Last night, and today

Gackt lies
Read more... )

So that I wrote last night.  As for today I'm hauling around a crazy amount of shopping things, including some impulse items (a solar-powered battery charger that only does two batteries, when two out of three of my battery-powered things take three batteries).There's a store here in Kumamoto called "Donquixote" that had bicycles outside and I though "Bicycles, useful to price them but I won't be tempted to buy any"  That store got me for a hundy, but useful stuff, like a work bag that will actually handle the old computer that needs a name, and some Jaeger, and some Cherry Vanilla Dr. Peppers (wish they'd have had Diet, but they don't. And the sodas here are full American size cans, not the lovely slimline ones I came to favor in Korea.)

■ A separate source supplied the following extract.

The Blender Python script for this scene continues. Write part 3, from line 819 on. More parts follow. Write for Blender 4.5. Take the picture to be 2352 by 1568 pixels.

I meant to go to the harbor here in Kumamoto but I've almost no sense of where that is, and I'm hauling way too much stuff.  Stuff that alas does not include shelflike objects. Le sigh.

Off to check on my game.  Was going to print out game books today but with as much as I'm carrying and as much as I spent that will definitely wait.  Plus I have this week de facto off, so I have time.  Now the question is:  Nagasaki, Akusa (sp?), or Miyazaki beach?  Or should I just stay in and stop spending money???

Oh, this morning I took Yong Yong for a walk around the building.  Apparently he can slip out of his harness like it's not even there --sigh-- but I think I've shown him that When In Doubt, Go Upstairs.